Statement | 23 January 2021| Download PDF
HAI made the following statement to the 148th session of the WHO Executive Board, in which we addressed the WHO reform: involvement of non-state actors in WHO’s governing bodies.
Health Action International welcomes the opportunity to comment on the proposed engagement with non-state actors in WHO’s governing bodies.
We appreciate the proposal for enhanced technical exchanges, comprising time-limited meetings between non-state actors and WHO technical units and further meetings between non-state actors and WHO governing bodies, may be an additional opportunity to enrich engagement and contribute to global public health. However, the lack of detail as to how they are to happen, who will be invited, who will manage the agenda and other rules of procedure remain a concern for those who have witnessed creeping opacity and poor consultation with non-state actors in recent years. We would like to be very clear: public interest-driven non-governmental organisations have a legitimate role to play in WHO’s governing bodies very different from that of trade associations, philanthropic foundations, funders and other non-state actors.

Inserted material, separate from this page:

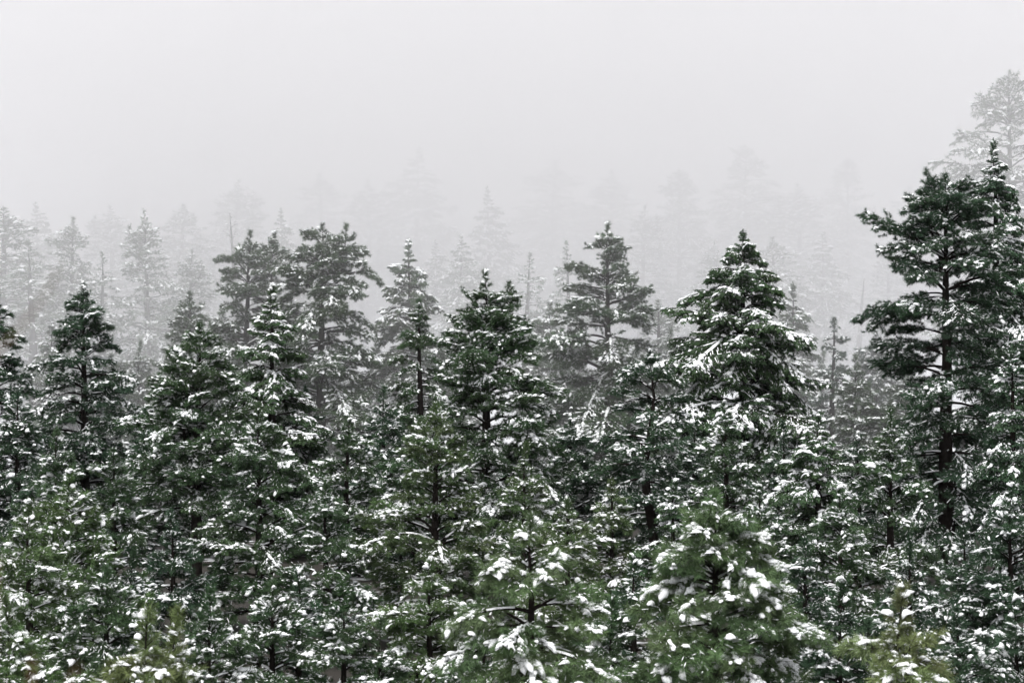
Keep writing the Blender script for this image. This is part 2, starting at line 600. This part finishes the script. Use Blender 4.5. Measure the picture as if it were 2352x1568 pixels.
def layout(rng, H, hw, o):
    """[(kind of placement, z, azimuth, pitch, length, bare)] of every bough"""
    base = o.get('base', 0.12) * H
    k = o.get('k', 2.3)
    p = o.get('p', 0.75)
    gap = o.get('gap', 0.40)
    dens = o.get('dens', 1.0) * 1.25
    cedar = o['kind'] == 'cedar'
    out = []
    z = H - 0.12
    az0 = rng.uniform(0, 6.28)
    skew, sk_az = o.get('skew', rng.uniform(0.0, 0.16)), rng.uniform(0, 6.28)
    while z > base:
        u = (H - z) / (k * hw)
        R = hw * min(1.0, u) ** p + 0.10
        R *= 1 - 0.35 * sstep(0.8, 1.0, (H - z) / (H - base + 1e-6)) if o.get('taper', True) else 1
        n = rng.poisson(max(3.2, 5.0 * dens * (0.75 + 0.25 * min(1, u))))
        n = int(np.clip(n, 3, 9))
        pitch0 = np.interp(u, [0, 0.15, 0.5, 1.0, 2.2], [0.95, 0.6, 0.22, 0.0, -0.22] if not cedar else [0.8, 0.4, 0.1, -0.05, -0.2])
        pitch0 += o.get('lift', 0)
        az0 += 0.9
        whor = rng.uniform(0.8, 1.12)
        for i in range(n):
            az = az0 + i * 6.283 / n + rng.normal(0, 0.35)
            ln = R * whor * rng.uniform(0.78, 1.2)
            if rng.random() < 0.07:
                ln *= 1.25
            ln *= 1 + skew * math.cos(az - sk_az)
            if rng.random() < 0.05:
                continue
            bare = rng.random() < o.get('dead', 0.01) + 0.05 * sstep(0.86, 1.0, (H - z) / (H - base + 1e-6))
            out.append((z + rng.normal(0, 0.07), az, pitch0 + rng.normal(0, 0.09), max(0.22, ln), bare, u))
        z -= gap * rng.uniform(0.75, 1.25) * (0.62 if u < 0.35 else 1.0)
    return out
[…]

Our overriding concern, however, is that technical exchanges will mask the disappearance of meaningful engagement elsewhere. For example, the notion of joint statements at governing bodies through ‘constituencies’. Frankly, they will not work as they are based in a misconception. The fact is non-state actors represent an entire spectrum of size, mission, structure and mandate, almost each with specialist expertise in every, some or several aspects of WHO’s work. Not being a government is not the only common ground. Moreover, corralling non-state actors into constituencies and inviting them to organise themselves is not only an abdication of WHO’s role as honest broker, but will reinforce power imbalances between and within non-state actors, and worsen conflicts of interest which are hard to avoid in multi-actor non-state actor engagement, as scepticism and suspicion of the FENSA implementation shows.